The ship in the centre of the composition was identified as a flagship of the Red Squadron - one of the most important command vessels in a Nelsonian battle fleet - and, apart from the impressive array of military shipping on show, the subject was also desirable for showing plenty of topographical details of the Royal Navy dockyards at Portsmouth during the period of the Napoleonic Wars. After lengthy competition on the telephone from an American underbidder, the painting was finally knocked down to an "anonymous buyer" at a sale-topping £82,000 against an estimate of £15,000-25,000.

Overall, this CSK marine sale netted a hammer total of £733,570 from 297 picture lots, 131 of which (33 per cent) were left unsold. This outcome was some way below the pre-sale estimate of £854,355-£1.25m, but, although bidding was highly selective for anything that had been through the marine painting treadmill, there were renewed signs of life in the market for contemporary yachting pictures.

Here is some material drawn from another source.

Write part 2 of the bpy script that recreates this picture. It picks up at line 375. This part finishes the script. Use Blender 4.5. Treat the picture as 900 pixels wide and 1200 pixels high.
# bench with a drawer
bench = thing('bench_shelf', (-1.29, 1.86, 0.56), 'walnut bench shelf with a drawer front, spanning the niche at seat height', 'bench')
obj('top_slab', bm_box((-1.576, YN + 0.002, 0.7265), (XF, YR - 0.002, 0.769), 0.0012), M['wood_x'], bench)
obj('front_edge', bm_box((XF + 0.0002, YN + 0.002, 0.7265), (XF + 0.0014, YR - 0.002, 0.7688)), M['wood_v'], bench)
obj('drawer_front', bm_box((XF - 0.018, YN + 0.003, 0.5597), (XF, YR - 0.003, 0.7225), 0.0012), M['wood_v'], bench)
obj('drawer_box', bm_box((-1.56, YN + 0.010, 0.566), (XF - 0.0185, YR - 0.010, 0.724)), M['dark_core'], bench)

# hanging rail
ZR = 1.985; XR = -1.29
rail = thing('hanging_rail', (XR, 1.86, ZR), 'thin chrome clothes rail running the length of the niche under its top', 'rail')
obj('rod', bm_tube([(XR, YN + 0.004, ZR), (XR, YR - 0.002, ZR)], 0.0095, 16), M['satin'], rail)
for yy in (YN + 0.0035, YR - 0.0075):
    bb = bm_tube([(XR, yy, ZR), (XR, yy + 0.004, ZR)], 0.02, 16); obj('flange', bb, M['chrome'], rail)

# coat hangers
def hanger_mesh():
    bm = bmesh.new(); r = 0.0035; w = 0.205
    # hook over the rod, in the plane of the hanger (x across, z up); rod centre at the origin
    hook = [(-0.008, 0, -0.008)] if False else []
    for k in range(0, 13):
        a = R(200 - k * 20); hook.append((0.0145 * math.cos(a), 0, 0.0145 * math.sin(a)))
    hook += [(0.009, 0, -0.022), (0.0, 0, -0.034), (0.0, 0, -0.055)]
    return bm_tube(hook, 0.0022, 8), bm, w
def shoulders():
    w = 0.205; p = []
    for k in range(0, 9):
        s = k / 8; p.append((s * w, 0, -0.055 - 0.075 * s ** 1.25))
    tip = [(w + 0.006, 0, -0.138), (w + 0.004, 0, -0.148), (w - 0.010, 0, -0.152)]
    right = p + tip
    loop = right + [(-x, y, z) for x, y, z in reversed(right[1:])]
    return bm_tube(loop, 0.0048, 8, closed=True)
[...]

A fresh injection of interest from American buyers was thought to have firmed up the prices for historic yachting subjects by the likes of Stephen J. Renard (b.1943) and Martin Mackrill (b.1962), which have been stagnating for the last year or so. Here at CSK a European private buyer had to go to £22,000 (estimate £10,000-15,000) to see off the opposition for a 3ft 4in x 5ft (1.01 x 1.52m) Martyn Mackrill canvas, bottom right, of the J-class yachts 'Valkyrie (III)' and 'Britannia' racing off Hunter's Quay during the 1895 Clyde Regatta. A slightly smaller Stephen J. Renard canvas of 'Britannia', 'Candida' and 'Astra' racing off the Royal Yacht Squadron, Cowes, in 1928 was another solid performer at an upper estimate £15,000.